"We've got the 'world's greatest athlete' now," he said.
Clay finished the 10-discipline competition with 8,791 points, just 100 off Dan O'Brien's American record and a whopping 240 ahead of the silver medalist. It was the most one-sided decathlon triumph since the 1972 Munich Games.
Clay joins the likes of Bruce Jenner and Jim Thorpe as Olympic champions in an event that an American has won 12 times in 22 Olympics but only twice since 1976.
The event no longer grabs the headlines back home. Case in point: Clay's triumph came just minutes before Usain Bolt and Asafa Powell led Jamaica to a world record in the 4x100 relay. When their news conference started, all but a handful of reporters left Clay.
"I hope the Wheaties box and all those types of things happen," he said. "I'd love for this to be a spark for the decathlon and bring it back to the forefront of track and field."

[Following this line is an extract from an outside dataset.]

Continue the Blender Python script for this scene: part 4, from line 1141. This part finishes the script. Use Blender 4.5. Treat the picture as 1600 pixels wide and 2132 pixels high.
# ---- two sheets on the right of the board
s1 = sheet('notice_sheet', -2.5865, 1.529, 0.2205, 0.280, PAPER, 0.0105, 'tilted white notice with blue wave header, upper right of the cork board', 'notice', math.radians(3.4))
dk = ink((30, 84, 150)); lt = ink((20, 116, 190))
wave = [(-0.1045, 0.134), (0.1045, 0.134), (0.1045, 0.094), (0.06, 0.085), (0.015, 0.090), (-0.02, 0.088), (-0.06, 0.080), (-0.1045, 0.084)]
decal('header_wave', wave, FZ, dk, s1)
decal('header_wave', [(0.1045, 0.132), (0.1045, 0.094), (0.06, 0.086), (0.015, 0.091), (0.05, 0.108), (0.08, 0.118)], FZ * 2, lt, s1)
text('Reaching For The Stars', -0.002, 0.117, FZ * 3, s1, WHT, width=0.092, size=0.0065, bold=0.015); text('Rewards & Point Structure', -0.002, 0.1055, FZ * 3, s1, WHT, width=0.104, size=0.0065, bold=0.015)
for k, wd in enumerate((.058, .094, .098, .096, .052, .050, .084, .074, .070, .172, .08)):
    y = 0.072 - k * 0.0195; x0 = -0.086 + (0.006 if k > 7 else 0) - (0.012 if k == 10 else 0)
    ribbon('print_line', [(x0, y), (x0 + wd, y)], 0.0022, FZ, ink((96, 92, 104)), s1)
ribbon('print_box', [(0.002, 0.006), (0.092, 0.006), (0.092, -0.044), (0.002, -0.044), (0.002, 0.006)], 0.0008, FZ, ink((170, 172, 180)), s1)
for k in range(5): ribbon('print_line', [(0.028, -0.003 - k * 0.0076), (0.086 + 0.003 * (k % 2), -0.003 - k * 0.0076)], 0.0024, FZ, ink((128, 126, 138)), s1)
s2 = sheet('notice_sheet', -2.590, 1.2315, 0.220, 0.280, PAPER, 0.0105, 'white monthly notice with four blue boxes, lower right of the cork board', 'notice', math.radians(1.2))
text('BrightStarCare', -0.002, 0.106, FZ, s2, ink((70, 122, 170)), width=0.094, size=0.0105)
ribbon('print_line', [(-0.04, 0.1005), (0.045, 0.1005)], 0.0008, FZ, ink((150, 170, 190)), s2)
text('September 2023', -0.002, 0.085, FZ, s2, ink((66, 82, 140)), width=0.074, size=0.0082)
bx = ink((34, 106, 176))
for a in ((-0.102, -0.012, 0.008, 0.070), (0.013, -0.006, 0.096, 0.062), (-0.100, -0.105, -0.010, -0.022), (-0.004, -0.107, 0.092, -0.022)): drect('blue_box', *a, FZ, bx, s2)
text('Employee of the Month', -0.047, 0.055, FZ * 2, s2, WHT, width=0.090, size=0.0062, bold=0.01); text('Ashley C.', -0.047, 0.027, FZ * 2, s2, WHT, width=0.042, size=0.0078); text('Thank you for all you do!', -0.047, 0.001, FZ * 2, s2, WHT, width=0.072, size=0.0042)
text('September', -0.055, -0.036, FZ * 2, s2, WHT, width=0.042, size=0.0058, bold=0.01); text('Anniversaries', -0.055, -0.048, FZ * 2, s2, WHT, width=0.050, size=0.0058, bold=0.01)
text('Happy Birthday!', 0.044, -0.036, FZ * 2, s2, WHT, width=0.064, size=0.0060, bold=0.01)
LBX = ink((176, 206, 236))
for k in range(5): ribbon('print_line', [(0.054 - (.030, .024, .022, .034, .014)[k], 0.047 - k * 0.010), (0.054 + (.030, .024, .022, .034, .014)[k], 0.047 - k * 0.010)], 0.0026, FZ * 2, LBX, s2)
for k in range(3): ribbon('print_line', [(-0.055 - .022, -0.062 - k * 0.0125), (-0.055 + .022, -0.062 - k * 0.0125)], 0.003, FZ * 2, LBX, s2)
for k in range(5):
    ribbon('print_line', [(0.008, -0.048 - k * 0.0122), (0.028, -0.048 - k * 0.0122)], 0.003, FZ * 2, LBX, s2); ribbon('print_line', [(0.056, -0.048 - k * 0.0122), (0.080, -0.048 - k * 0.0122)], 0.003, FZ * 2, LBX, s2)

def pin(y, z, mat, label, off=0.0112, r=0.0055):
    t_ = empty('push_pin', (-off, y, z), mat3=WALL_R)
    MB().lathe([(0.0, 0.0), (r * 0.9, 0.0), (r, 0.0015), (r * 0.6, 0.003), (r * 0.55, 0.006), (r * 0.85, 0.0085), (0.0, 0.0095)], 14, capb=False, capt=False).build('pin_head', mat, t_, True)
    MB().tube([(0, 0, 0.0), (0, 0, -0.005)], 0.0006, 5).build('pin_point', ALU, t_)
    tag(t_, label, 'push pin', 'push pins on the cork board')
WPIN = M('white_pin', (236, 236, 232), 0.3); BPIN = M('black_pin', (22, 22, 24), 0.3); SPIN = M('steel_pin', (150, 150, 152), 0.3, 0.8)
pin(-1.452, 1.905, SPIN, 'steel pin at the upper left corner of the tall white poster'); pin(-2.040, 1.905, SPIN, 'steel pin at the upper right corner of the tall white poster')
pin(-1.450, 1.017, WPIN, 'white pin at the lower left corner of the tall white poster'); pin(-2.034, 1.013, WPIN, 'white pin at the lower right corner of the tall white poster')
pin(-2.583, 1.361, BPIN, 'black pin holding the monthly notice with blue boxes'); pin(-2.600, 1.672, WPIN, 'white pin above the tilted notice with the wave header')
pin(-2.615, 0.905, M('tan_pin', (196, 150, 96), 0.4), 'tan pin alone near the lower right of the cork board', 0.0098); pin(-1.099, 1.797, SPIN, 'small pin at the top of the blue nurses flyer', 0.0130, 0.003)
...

Clay took the lead from the start, then widened it through most of the second day in a triumph his opponents could only admire. He was no worse than third in seven of the disciplines, including an Olympic-best 53.79 meters (167 feet, 5 inches) in the discus.
"Bryan Clay is king now," said Roman Sebrle of the Czech Republic, the world-record holder and 2007 world champion who finished sixth, "and I was before. It was just about me giving him the crown for the next four years."
Clay led by a nearly insurmountable 479 points going into the final event. It was the 1500 metres, and Clay was so exhausted he could manage little more than a trot around the track in 5 minutes, 6.59 seconds.
When it was over, Clay sat on the track, then plopped on his back, chest heaving. Four years after settling for silver, Clay had wrested the decathlon title from Sebrle. He barely had the energy to celebrate.
Andrei Krauchanka of Belarus won the silver, Leonel Suarez of Cuba the bronze.
The 1.80-meter (5-foot-11), 84-kilogram (185-pound) Clay is the first American to win the decathlon since O'Brien at the 1996 Atlanta Olympics. He is small by decathlon standards, maybe the best athlete ever under 1.83 meters (6-feet).
"I'm OK with that," he said.
Clay was something of a troublemaker as a youngster.
"Graffiti and getting into fights," he said.
He went to school at Azusa Pacific, a small Christian college in suburban Los Angeles, where he still trains. Now 28, he still has the close support group he had then, led by coach Kevin Reid.
"I've seen him grow up," Reid said.
Grow up to become the greatest athlete in the world.